O petista, ainda sob o impacto da derrota (''A vida é assim''), acredita que boa parte dos votos em Severino Cavalcanti traduzem uma insatisfação com o governo do presidente Luiz Inácio Lula da Silva. O líder do PSB na Câmara, Renato Casagrande (ES), compartilha a opinião.

- Não há dúvida de que houve erros e essa relação do governo com o Congresso deve ser revista - afirmou.

Nem os ministros mais próximos de Lula ousavam apostar no que estaria por vir na reforma ministerial que se avizinha. Com a bancada governista em frangalhos e a articulação política do Planalto em xeque, as alterações na Esplanada dos Ministérios serão norteadas pelo imponderável.

- A única saída para o Lula, agora, é montar uma equipe ministerial de ponta e tentar depender o mínimo possível dos humores do Parlamento - analisou um deputado que alterna momentos de oposição e aproximação com o Planalto.

A intenção inicial era privilegiar os aliados no chamado governo de coalizão. Mas como o índice de traição extrapolou os limites do que o governo considerava razoável, a dúvida que povoa a mente dos palacianos agora é quem são os verdadeiros aliados e aqueles que são os chamados ''governistas de ocasião''. Aguardam apenas a chegada do presidente Lula para separar o joio do trigo. Lula - que só voltaria amanhã do Suriname - antecipou o retorno para hoje.

- Não tenho dúvida de que os projetos serão votados. A divisão interna acabou quando saiu o resultado. O governo não disputou; quem disputou foi o PT - minimizou ontem Lula em Georgetown, Guiana.

O PMDB, que acalentava o desejo de ampliar seu espaço na Esplanada, prometia 50 votos pra Greenhalgh. Mas, com uma bancada de 88 deputados, conseguiu pouco mais de 30. O PP fez jogo duplo e grande parte dos parlamentares do partido desembarcou na campanha de Severino. As digitais do deputado Pedro Henry (PP-MT), por exemplo, foram encontradas na operação que filiou parlamentares do partido no PMDB oposicionista. O PP provocou um acesso de raiva no chefe da Casa Civil, ministro José Dirceu.

- O PP está trocando um Ministério pela presidência da Câmara - teria esbravejado Dirceu.
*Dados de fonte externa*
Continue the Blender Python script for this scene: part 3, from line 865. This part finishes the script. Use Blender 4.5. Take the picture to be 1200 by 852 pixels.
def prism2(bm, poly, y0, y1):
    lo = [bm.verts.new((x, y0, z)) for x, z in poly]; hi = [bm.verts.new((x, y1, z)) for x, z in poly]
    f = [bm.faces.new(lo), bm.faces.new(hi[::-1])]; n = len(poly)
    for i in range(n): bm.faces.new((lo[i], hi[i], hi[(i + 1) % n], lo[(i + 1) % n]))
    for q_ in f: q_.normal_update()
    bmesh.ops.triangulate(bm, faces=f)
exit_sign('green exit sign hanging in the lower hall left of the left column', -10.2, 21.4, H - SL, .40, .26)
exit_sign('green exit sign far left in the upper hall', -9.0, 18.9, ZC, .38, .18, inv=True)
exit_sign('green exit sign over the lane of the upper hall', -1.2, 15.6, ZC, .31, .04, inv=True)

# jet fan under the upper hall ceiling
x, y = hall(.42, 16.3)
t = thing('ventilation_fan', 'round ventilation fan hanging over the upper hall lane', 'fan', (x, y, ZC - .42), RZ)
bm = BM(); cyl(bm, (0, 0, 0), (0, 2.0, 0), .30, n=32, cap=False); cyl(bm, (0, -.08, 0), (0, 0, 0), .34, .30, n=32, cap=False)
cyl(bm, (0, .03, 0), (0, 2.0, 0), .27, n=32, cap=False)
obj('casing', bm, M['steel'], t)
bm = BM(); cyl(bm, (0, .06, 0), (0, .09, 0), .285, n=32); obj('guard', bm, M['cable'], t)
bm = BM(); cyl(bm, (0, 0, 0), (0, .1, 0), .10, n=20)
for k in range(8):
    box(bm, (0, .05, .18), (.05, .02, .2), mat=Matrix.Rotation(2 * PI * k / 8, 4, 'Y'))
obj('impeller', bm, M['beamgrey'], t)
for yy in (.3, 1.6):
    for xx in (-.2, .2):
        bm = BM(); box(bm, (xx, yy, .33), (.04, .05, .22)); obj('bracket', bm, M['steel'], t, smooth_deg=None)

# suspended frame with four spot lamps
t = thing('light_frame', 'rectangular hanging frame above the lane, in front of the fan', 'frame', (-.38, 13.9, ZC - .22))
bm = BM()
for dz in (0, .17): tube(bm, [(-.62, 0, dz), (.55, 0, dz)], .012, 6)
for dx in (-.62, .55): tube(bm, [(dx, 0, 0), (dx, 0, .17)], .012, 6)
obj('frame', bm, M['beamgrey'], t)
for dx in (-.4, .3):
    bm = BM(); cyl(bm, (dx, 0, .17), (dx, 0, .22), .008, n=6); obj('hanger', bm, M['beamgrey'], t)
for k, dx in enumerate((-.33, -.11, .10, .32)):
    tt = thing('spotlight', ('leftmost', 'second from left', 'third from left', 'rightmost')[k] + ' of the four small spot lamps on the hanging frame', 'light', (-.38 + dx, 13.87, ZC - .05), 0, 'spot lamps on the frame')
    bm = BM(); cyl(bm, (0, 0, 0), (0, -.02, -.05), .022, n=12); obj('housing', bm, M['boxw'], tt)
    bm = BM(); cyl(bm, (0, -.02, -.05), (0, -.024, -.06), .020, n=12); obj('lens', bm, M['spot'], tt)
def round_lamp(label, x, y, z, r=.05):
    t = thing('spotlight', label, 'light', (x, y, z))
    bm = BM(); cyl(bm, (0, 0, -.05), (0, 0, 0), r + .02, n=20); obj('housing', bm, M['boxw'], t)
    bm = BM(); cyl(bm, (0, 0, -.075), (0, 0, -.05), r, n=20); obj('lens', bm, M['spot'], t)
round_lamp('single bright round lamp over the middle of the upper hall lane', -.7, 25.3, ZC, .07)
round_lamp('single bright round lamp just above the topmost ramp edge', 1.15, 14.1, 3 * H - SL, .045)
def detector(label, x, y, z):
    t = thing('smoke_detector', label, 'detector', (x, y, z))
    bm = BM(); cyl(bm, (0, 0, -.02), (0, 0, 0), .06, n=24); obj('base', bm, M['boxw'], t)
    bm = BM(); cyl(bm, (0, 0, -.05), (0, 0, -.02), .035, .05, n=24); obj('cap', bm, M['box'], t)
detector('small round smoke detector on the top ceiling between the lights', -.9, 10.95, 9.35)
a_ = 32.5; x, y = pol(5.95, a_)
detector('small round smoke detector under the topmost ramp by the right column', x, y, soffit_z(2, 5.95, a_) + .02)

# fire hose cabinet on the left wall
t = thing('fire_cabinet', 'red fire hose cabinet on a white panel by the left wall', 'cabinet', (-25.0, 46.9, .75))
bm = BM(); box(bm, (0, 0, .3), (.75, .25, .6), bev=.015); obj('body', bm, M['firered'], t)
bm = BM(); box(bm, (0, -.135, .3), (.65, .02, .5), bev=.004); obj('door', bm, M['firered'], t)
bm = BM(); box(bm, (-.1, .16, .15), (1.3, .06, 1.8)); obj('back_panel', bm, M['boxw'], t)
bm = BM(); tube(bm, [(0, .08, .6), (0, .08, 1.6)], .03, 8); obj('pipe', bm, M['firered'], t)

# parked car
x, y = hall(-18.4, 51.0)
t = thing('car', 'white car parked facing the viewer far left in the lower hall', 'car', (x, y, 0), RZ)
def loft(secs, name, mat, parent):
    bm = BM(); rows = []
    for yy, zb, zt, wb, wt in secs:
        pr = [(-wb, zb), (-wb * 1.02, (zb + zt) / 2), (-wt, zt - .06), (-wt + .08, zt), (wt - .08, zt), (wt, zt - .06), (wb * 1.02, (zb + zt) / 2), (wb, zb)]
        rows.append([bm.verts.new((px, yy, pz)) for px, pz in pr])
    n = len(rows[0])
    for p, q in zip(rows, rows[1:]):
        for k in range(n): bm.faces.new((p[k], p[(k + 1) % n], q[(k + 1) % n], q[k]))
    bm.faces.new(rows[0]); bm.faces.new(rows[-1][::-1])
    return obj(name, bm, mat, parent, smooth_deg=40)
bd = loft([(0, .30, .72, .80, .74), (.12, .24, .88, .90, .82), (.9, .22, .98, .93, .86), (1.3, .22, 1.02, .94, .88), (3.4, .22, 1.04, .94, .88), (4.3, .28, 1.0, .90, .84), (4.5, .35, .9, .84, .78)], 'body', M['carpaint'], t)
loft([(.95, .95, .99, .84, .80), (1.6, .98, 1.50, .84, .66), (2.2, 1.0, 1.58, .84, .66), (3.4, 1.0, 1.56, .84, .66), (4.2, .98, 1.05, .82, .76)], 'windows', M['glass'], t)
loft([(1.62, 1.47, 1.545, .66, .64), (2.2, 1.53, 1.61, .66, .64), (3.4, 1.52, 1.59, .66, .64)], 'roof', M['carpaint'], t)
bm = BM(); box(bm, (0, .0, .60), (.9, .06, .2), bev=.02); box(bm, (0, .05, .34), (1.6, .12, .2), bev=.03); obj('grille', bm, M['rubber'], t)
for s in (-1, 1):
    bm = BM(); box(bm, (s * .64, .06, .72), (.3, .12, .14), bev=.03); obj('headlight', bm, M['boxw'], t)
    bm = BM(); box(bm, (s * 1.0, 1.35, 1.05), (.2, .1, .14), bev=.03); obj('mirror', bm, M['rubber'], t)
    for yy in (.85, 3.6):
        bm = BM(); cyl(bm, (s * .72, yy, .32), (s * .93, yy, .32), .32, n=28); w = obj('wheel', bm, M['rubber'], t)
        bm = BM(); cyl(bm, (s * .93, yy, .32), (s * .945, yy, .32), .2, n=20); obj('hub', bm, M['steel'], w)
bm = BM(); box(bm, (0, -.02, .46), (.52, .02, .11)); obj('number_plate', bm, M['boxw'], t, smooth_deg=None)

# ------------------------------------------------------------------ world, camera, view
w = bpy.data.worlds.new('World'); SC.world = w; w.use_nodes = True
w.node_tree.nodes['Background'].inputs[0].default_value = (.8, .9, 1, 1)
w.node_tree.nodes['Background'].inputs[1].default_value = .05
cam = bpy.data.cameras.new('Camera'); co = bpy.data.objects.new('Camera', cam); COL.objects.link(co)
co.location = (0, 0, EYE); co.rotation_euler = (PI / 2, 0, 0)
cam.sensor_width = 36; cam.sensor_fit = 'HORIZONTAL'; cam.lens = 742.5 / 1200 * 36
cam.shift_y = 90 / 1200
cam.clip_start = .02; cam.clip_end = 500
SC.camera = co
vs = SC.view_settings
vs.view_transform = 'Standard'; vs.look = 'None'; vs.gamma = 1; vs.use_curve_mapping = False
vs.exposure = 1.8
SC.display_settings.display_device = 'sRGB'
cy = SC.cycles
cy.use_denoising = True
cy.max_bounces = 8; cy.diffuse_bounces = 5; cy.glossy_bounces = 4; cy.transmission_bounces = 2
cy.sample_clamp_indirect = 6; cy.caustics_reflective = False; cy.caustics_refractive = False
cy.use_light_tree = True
A ordem no Planalto é juntar os cacos para governar. Respaldado pelo presidente Lula, ontem mesmo o ministro da Coordenação Política, Aldo Rebelo, procurou Severino Cavalcanti, de quem teria recebido garantias de convivência pacífica com o governo. Mas o clima palaciano ainda é de caça às bruxas. Os resquícios da fragorosa derrota na Câmara ainda são evidentes. Ontem, Dirceu, em conversas reservadas, teria debitado a derrota de Greenhalgh na conta de Aldo Rebelo.
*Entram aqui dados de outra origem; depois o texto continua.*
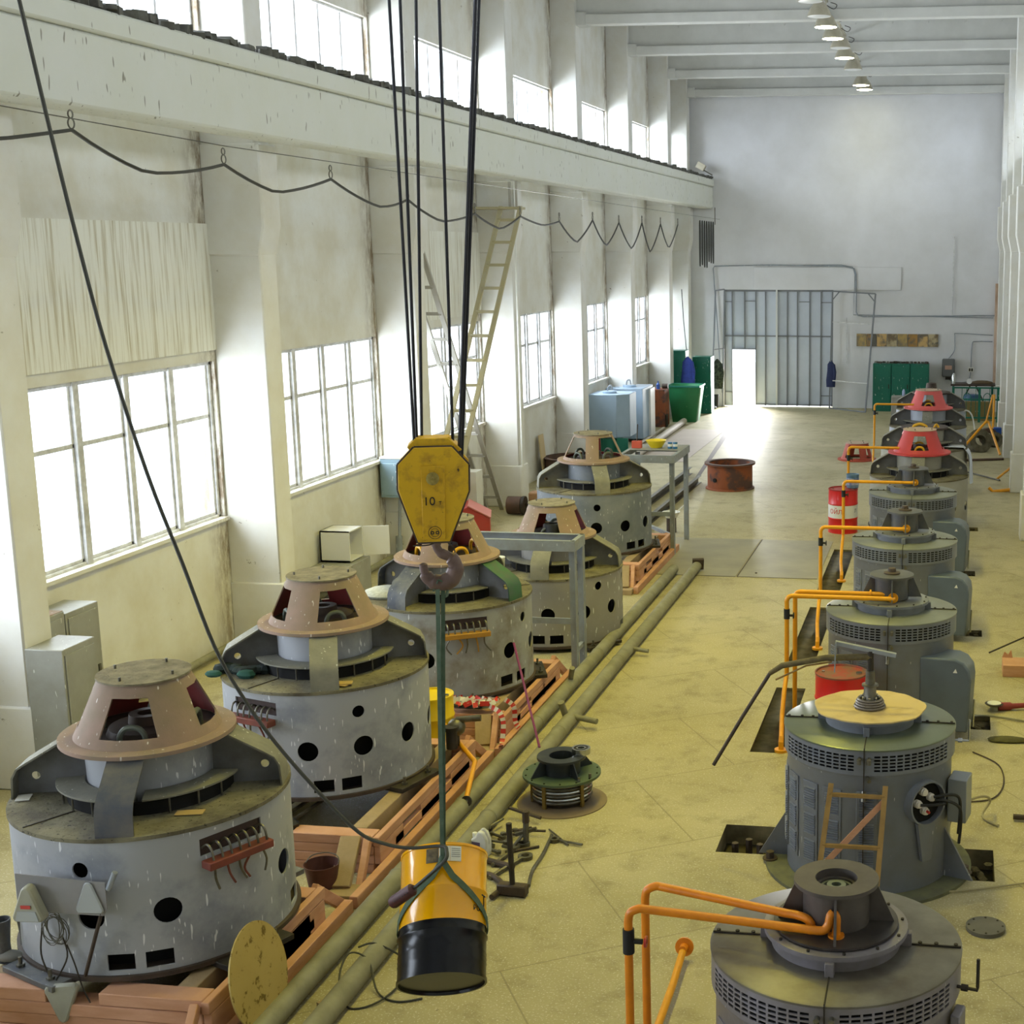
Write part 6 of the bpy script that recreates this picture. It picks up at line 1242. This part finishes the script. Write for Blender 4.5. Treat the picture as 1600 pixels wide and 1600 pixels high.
tagtube('air_hose', [PZ(1500, 1345, .05), PZ(1482, 1300, .1), PZ(1497, 1262, .3), PZ(1530, 1245, .3), PZ(1547, 1250, .15), PZ(1535, 1275, .03), PZ(1560, 1290, .02)], .014, mat('hose_beige', '9A9272', .6), 'beige hose curling on the floor beside the second right motor', 'hose', 8, 6)
tagtube('air_hose', [PZ(1450, 1392, .02), PZ(1500, 1392, .02), PZ(1600, 1380, .02)], .009, mat('hose_beige', '9A9272', .6), 'thin straight hose crossing the floor behind the nearest right motor', 'hose', 6, 5)
tagtube('air_hose', [PZ(1500, 1122, .02), PZ(1540, 1118, .02), PZ(1610, 1128, .02)], .012, mat('hose_grey', '8C8A78', .6), 'grey hose on the floor in front of the grinder', 'hose', 6, 5)
tagtube('air_hose', [PZ(1505, 1255, .0)+V((0, 0, .012)), PZ(1550, 1248, .012), PZ(1568, 1225, .012), PZ(1560, 1195, .012), PZ(1520, 1175, .012)], .008, DARKR, 'thin dark wire bounding the round floor cover at right', 'wire', 6, 6)
for yy in (11.9, 15.9, 20.1, 24.1, 28.1): 
    rr = random.Random(int(yy)); o = thing('rubble', 'crumbled dirt in the floor pit right of motor, about %s metres down the row' % {11.9: 'four', 15.9: 'eight', 20.1: 'twelve', 24.1: 'sixteen', 28.1: 'twenty'}[yy], 'dirt', (.28, yy+.4, -.05)); q = B()
    for i in range(14): q.ball((rr.uniform(-.12, .12), rr.uniform(-.15, .12), rr.uniform(-.05, .02)), .05, 6, (1, 1, .7))
    q.obj('dirt_lumps', DIRT, o); o['label'] = {11.9: 'dirt in the floor pit at the right foot of the plywood topped motor', 15.9: 'dirt in the small floor pit just before the grinder', 20.1: 'dirt in the small floor pit by the box of the third right motor', 24.1: 'dirt in the small floor pit by the box of the fourth right motor', 28.1: 'dirt in the farthest small floor pit, by the fifth right motor'}[yy]
for k in range(3):
    o = thing('anchor_nut', 'large rusty nut in the floor pit left of the plywood topped motor', 'nut', (-2.0+.12*k, 12.55+.1*(k % 2), -.2), 0, 'nuts in the left floor pit'); B().cyl((0, 0, 0), (0, 0, .19), .035, n=6).obj('nut_body', DARKR, o)
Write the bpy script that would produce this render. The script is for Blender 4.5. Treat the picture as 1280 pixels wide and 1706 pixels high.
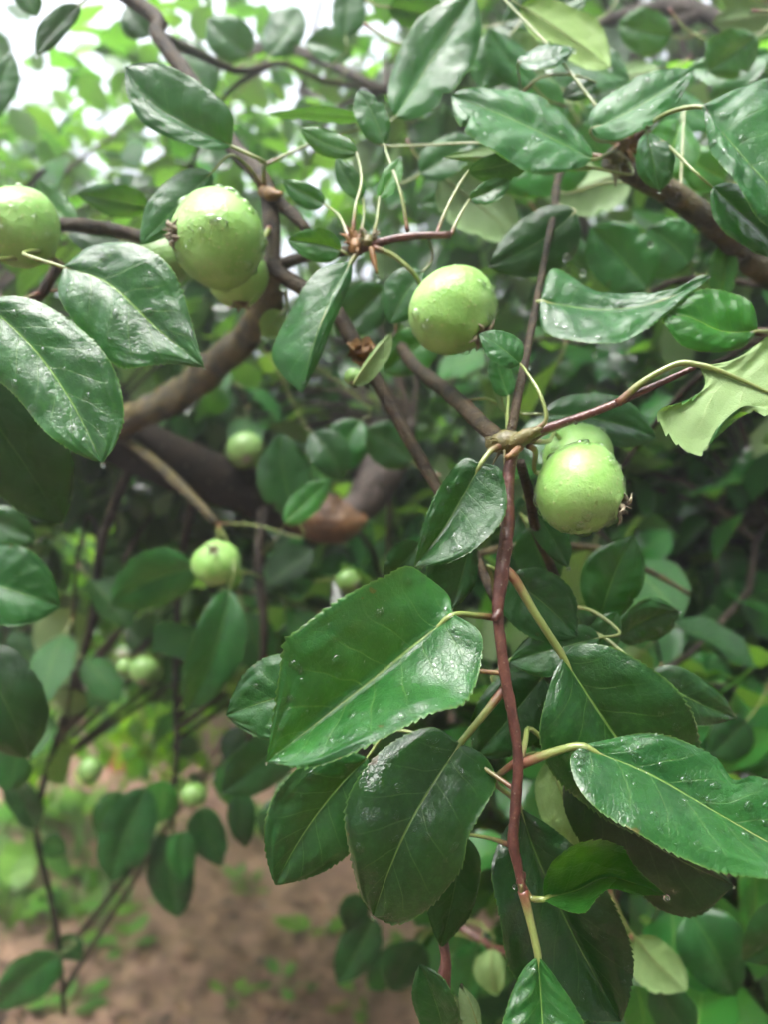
import bpy, math, random
import numpy as np
from mathutils import Vector, Matrix, noise as mnoise

random.seed(7)
rng = np.random.default_rng(11)
R = math.radians
for o in list(bpy.data.objects):
    bpy.data.objects.remove(o)
scene = bpy.context.scene
col = scene.collection

# ------------------------------------------------------------------ camera
CAM_H = 1.5
FPX = 26.0 / 36.0 * 1706.0          # focal length in photograph pixels
cam_d = bpy.data.cameras.new('camera')
cam = bpy.data.objects.new('camera', cam_d); col.objects.link(cam)
cam.location = (0, 0, CAM_H)
cam.rotation_euler = (R(90), 0, 0)
cam_d.sensor_fit = 'VERTICAL'; cam_d.sensor_height = 36.0; cam_d.lens = 26.0
cam_d.clip_start = 0.02; cam_d.clip_end = 600
cam_d.dof.use_dof = True
cam_d.dof.focus_distance = 0.270
cam_d.dof.aperture_fstop = 6.4
scene.camera = cam

# ------------------------------------------------------------------ sky, sun, exposure
SUN_EL, SUN_AZ = R(66), R(205)      # high, from behind the camera and a little to the left
world = bpy.data.worlds.new('World'); scene.world = world
world.use_nodes = True
wn, wl = world.node_tree.nodes, world.node_tree.links
wn.clear()
sky = wn.new('ShaderNodeTexSky'); sky.sky_type = 'NISHITA'; sky.sun_disc = False
sky.sun_elevation = SUN_EL; sky.sun_rotation = SUN_AZ
sky.air_density = 1.0; sky.dust_density = 6.0; sky.ozone_density = 1.0
hs = wn.new('ShaderNodeHueSaturation'); hs.inputs['Saturation'].default_value = 0.30
bg = wn.new('ShaderNodeBackground'); bg.inputs['Strength'].default_value = 0.15
wo = wn.new('ShaderNodeOutputWorld')
wl.new(sky.outputs[0], hs.inputs['Color']); wl.new(hs.outputs[0], bg.inputs[0]); wl.new(bg.outputs[0], wo.inputs[0])
sun_d = bpy.data.lights.new('sun', 'SUN'); sun_d.energy = 1.0; sun_d.angle = R(50); sun_d.color = (1, 0.985, 0.96)
sun = bpy.data.objects.new('sun', sun_d); col.objects.link(sun)
sd = Vector((math.sin(SUN_AZ) * math.cos(SUN_EL), math.cos(SUN_AZ) * math.cos(SUN_EL), math.sin(SUN_EL)))
sun.rotation_euler = sd.to_track_quat('Z', 'Y').to_euler()
vs = scene.view_settings
vs.view_transform = 'Standard'; vs.look = 'None'; vs.gamma = 1.0; vs.use_curve_mapping = False
vs.exposure = 2.45
scene.cycles.use_denoising = True
scene.cycles.use_adaptive_sampling = True; scene.cycles.adaptive_threshold = 0.07; scene.cycles.adaptive_min_samples = 16
scene.cycles.max_bounces = 5; scene.cycles.transparent_max_bounces = 8
scene.cycles.diffuse_bounces = 3; scene.cycles.glossy_bounces = 2; scene.cycles.transmission_bounces = 4
scene.cycles.caustics_reflective = False; scene.cycles.caustics_refractive = False
scene.cycles.sample_clamp_indirect = 4.0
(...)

- Agora é o Aldo. Perguntem para o Aldo - disse ontem Dirceu na Câmara, questionado por jornalistas sobre a vitória de Severino.

Conforme antecipou o Jornal do Brasil, Dirceu voltou a trabalhar nos bastidores para recuperar a articulação política do governo, numa dobradinha com o deputado João Paulo Cunha (PT-SP), possível futuro líder do governo na Câmara.
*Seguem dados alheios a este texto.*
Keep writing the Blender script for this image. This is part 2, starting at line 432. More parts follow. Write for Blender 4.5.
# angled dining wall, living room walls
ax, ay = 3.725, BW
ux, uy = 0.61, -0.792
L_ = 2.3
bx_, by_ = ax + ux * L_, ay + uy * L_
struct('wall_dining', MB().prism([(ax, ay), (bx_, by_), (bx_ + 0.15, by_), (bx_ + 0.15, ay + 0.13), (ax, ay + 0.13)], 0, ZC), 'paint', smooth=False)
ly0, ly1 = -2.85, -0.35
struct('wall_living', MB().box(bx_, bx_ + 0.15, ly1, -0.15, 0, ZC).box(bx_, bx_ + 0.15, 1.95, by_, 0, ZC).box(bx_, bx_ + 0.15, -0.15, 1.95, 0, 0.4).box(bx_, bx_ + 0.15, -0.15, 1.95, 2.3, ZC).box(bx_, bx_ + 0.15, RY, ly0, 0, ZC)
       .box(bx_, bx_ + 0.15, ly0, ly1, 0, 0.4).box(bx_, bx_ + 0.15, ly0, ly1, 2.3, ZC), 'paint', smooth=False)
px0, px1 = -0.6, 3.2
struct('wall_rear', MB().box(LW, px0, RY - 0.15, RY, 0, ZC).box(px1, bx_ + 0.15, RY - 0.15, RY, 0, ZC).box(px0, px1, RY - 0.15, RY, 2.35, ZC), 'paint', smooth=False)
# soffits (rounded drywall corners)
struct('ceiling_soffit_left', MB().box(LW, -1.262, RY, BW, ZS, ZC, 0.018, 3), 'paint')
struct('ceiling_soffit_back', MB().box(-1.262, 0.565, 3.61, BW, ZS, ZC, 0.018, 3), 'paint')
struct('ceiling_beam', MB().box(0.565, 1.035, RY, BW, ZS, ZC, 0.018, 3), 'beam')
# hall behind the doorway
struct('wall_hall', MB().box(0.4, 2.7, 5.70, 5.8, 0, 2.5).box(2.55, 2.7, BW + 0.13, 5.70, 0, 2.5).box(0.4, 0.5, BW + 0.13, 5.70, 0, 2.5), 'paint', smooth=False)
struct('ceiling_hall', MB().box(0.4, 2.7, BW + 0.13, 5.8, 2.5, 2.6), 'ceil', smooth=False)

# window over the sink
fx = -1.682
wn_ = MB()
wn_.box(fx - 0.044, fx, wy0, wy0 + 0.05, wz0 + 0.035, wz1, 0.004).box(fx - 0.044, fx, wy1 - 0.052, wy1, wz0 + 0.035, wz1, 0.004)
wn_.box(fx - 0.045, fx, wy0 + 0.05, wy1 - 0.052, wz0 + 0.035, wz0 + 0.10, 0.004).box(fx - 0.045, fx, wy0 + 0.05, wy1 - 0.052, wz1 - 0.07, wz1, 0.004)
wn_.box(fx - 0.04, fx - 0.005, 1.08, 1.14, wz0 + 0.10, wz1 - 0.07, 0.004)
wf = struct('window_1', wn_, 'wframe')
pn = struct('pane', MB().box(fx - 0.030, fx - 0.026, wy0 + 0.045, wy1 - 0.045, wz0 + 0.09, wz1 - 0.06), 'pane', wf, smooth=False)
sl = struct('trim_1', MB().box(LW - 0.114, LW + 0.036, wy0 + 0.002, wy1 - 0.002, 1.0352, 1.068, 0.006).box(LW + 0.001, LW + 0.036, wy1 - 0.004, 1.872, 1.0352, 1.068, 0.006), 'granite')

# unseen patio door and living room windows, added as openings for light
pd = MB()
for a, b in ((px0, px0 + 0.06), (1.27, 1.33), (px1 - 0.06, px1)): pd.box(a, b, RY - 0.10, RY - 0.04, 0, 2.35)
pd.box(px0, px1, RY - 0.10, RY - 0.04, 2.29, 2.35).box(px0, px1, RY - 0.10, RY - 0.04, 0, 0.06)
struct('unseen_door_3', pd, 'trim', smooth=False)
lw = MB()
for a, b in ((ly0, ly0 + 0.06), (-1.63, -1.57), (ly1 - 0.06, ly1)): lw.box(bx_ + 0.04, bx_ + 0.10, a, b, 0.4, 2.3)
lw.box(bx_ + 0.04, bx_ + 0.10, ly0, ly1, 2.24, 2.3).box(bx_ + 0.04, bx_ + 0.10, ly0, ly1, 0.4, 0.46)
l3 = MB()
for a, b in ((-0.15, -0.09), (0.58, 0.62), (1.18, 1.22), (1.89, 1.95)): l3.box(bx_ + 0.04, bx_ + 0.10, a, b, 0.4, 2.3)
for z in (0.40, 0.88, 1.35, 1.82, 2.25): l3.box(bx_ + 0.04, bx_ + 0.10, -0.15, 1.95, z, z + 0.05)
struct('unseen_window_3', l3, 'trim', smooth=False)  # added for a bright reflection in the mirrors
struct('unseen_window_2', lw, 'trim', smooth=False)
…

- Se eu fosse o Aldo, pegava o boné e ia embora. A articulação política em 2004 foi um desastre - alfinetou um pefelista.

O atual líder do governo na Câmara, deputado Professor Luizinho (SP), por sua vez, jogou a culpa no colo de ministros ao dizer que alguns deles ''não teriam dado a atenção devida à eleição na Câmara''.

Já o senador Aloizio Mercadante (PT-SP), criticou em conversa com interlocutores a condução do processo eleitoral pelo então presidente da Câmara, João Paulo Cunha. Para Mercadante, João Paulo não poderia ter deixado que o segundo turno fosse disputado na madrugada, dando margem à ''revolução do Baixo Clero'', responsável pelo triunfo de Severino.

Líder do PL na Câmara, o deputado Sandro Mabel (GO) acredita que o Planalto precisa tratar bem os deputados, ouvir suas queixas. Mabel, que foi vice-líder do governo durante a gestão Fernando Henrique, garante que a tropa de choque tucana jamais deixaria as coisas chegarem ao ponto em que chegaram na madrugada de segunda para terça.

- O governo vai precisar ter alguém bom de articulação agora. Do jeito que está, o Congresso pára o Executivo - acrescentou Mabel.